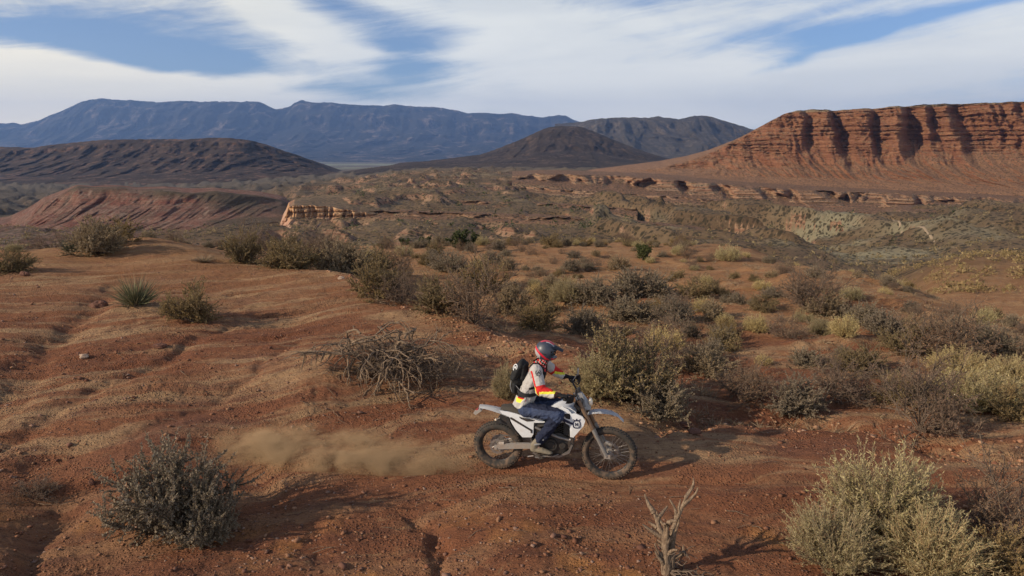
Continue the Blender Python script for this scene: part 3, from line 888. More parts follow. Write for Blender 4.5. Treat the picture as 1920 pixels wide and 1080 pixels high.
# --- dark mesas and mountains
def hill_mat(name, lowc, midc, highc, nscale, pale, paleamt, strata=0.0):
    def f(t, P):
        x, y, z = t.sep(P)
        g = t.new('ShaderNodeNewGeometry')
        nz = t.sep(g.outputs['Normal'])[2]
        n = t.noise(P, nscale, 6, 0.62)
        c = t.ramp(n, [(0.3, lowc), (0.5, midc), (0.7, highc)])
        zz = t.m('ADD', z, t.m('MULTIPLY', n, strata * 0.6 + 1))
        st = t.noise(t.comb(0.0, 0.0, t.m('DIVIDE', zz, max(strata, 1))), 1.0, 4, 0.7)
        if strata: c = t.mix(t.mr(st, 0.42, 0.62, 0, 0.5), c, midc)
        pl = t.noise(t.scalev(P, (1, 1, 0.5)), nscale * 3.1, 5, 0.7)
        c = t.mix(t.m('MULTIPLY', t.mr(pl, 0.52, 0.66), paleamt), c, pale)
        return dict(color=c, height=t.noise(P, nscale * 9, 7, 0.8), dist=0.14 / nscale, strength=1.0)
    return material(name, f)


def spurs(lam, amp, small=0.25, sf=0.9, se=0):
    def f(X, S, Z):
        w = np.sin(np.pi * np.clip(S * 0.94 + 0.03, 0, 1)) ** 0.8
        r = ridged(X / lam + se + 0.35 * fbm(X / lam, S * 1.5, 2), S * sf + se, 5, 0.55)
        return amp * (r - 0.35) * w + amp * small * fbm(X / lam * 4, S * 6, 4) * (0.3 + w)
    return f


SM = [(0, 0, 0), (0.35, 0.48, 0.22), (0.7, 0.80, 0.62), (0.88, 0.93, 0.90), (1, 1, 1)]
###
§ THE EXERCISE
Restate the data above exactly, stripping out each image.

§ REPLY
Continue the Blender Python script for this scene: part 3, from line 888. More parts follow. Write for Blender 4.5. Treat the picture as 1920 pixels wide and 1080 pixels high.
# --- dark mesas and mountains
def hill_mat(name, lowc, midc, highc, nscale, pale, paleamt, strata=0.0):
    def f(t, P):
        x, y, z = t.sep(P)
        g = t.new('ShaderNodeNewGeometry')
        nz = t.sep(g.outputs['Normal'])[2]
        n = t.noise(P, nscale, 6, 0.62)
        c = t.ramp(n, [(0.3, lowc), (0.5, midc), (0.7, highc)])
        zz = t.m('ADD', z, t.m('MULTIPLY', n, strata * 0.6 + 1))
        st = t.noise(t.comb(0.0, 0.0, t.m('DIVIDE', zz, max(strata, 1))), 1.0, 4, 0.7)
        if strata: c = t.mix(t.mr(st, 0.42, 0.62, 0, 0.5), c, midc)
        pl = t.noise(t.scalev(P, (1, 1, 0.5)), nscale * 3.1, 5, 0.7)
        c = t.mix(t.m('MULTIPLY', t.mr(pl, 0.52, 0.66), paleamt), c, pale)
        return dict(color=c, height=t.noise(P, nscale * 9, 7, 0.8), dist=0.14 / nscale, strength=1.0)
    return material(name, f)


def spurs(lam, amp, small=0.25, sf=0.9, se=0):
    def f(X, S, Z):
        w = np.sin(np.pi * np.clip(S * 0.94 + 0.03, 0, 1)) ** 0.8
        r = ridged(X / lam + se + 0.35 * fbm(X / lam, S * 1.5, 2), S * sf + se, 5, 0.55)
        return amp * (r - 0.35) * w + amp * small * fbm(X / lam * 4, S * 6, 4) * (0.3 + w)
    return f


SM = [(0, 0, 0), (0.35, 0.48, 0.22), (0.7, 0.80, 0.62), (0.88, 0.93, 0.90), (1, 1, 1)]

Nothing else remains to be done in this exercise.